Canadian businesses under-investing in technology says report

Canadian businesses have been under-investing in their technology infrastructure, and that’s one reason why Canada’s prosperity relative to the U.S. has declined in the past 20 years, says a recent report.

Titled Realizing Canada’s Prosperity Potential, the report by the Institute for Competitiveness & Prosperity was released last month. The Institute is a non-profit organization dedicated to studying Ontario’s economic issues.

“Canada is the second most prosperous country in the world of any meaningful size — over 10 million people — after the United States,” Roger Martin, Institute chairman and dean of University of Toronto’s Rotman School of Business told a gathering of journalists and Microsoft Corp. customers at Microsoft Canada Co.’s Heroes of Innovation event in Toronto yesterday.

Martin said Canada’s prosperity gap with the U.S. exists because Canadians under-invest in the country’s future prosperity.

For example, said Martin, in Canada – especially in regulated industries – competition isn’t as stiff as in the U.S. As a result, Canadian companies are less motivated to keep pace with technological innovations, he said.

According to the report, the private sector accounts for 80 per cent of all capital investments, including hardware, software and other machinery. Between 1991 and 2003, private Canadian companies spent, on average, 13.1 per cent less than their American counterparts on capital.

This effect has been detrimental to the economy because capital investments enable workers to be more productive, which increases prosperity, the report said. If Canadian capital investment had stayed on par with the U.S., Canada’s gross domestic product (GDP) would be $400 more per capita.

In the public sector, capital investments in Canada match those of the U.S. public sector. “Canadian companies should keep pace with world leaders in their industry, even if they are not in direct competition with them,” Martin said.

But John Larsen, CIO at Stolt Sea Farm Inc., a Norwegian company with its Canadian headquarters in Toronto, doesn’t necessarily agree that companies need to stay on the bleeding edge of technology.

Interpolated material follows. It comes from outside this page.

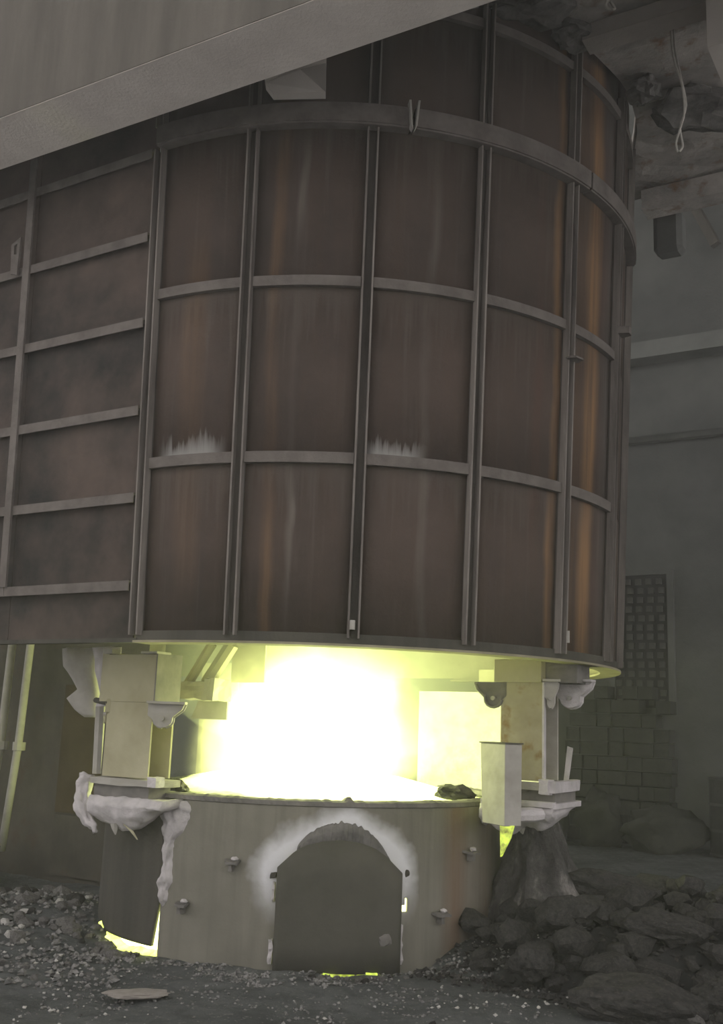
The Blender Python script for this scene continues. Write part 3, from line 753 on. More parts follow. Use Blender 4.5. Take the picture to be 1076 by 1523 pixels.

“In my mind innovation is doing the best with what you have,” Larsen said. He said Stolt’s might not necessarily be on the bleeding edge of technology but its Microsoft Navision ERP platform lets the firm keep track of its clients easily and stay more competitive.

Ninety-per cent of Stolt’s business comes from selling farmed Atlantic Salmon, Larsen said. However, Salmon is a low margin commodity so Stolt’s can’t simply compete on price. Where the company can compete, he said, is by responding to customer demands that Salmon be of the same size and quality throughout the year.

Larsen said Stolt’s uses Windows Terminal Server-based thin client infrastructure, which lets it operate with only 13 IT staffers. In addition, he said the firm only spends one per cent of its revenue on IT. All these factors help it better serve the industry, he said.

With thin clients, Larsen said he can visit the parent company’s head office in Norway and access all his applications from Toronto from a thin client.

John Kemp, director of information technology services at Alliance Atlantis Communications Inc.’s Canadian head office in Toronto believes technology is definitely a way firms can differentiate themselves from competitors.

“Because we’re a global company, the ability to communicate across three continents on a common platform is a good thing,” he said. “We’re heavily dedicated to data; we have lots of images go over out network. We needed a quick way to deliver technology and Windows allows that.” Alliance Atlantis is almost exclusively a Microsoft shop except, Kemp said.

“The Wintel platform is cheaper than doing it on Unix,” he said.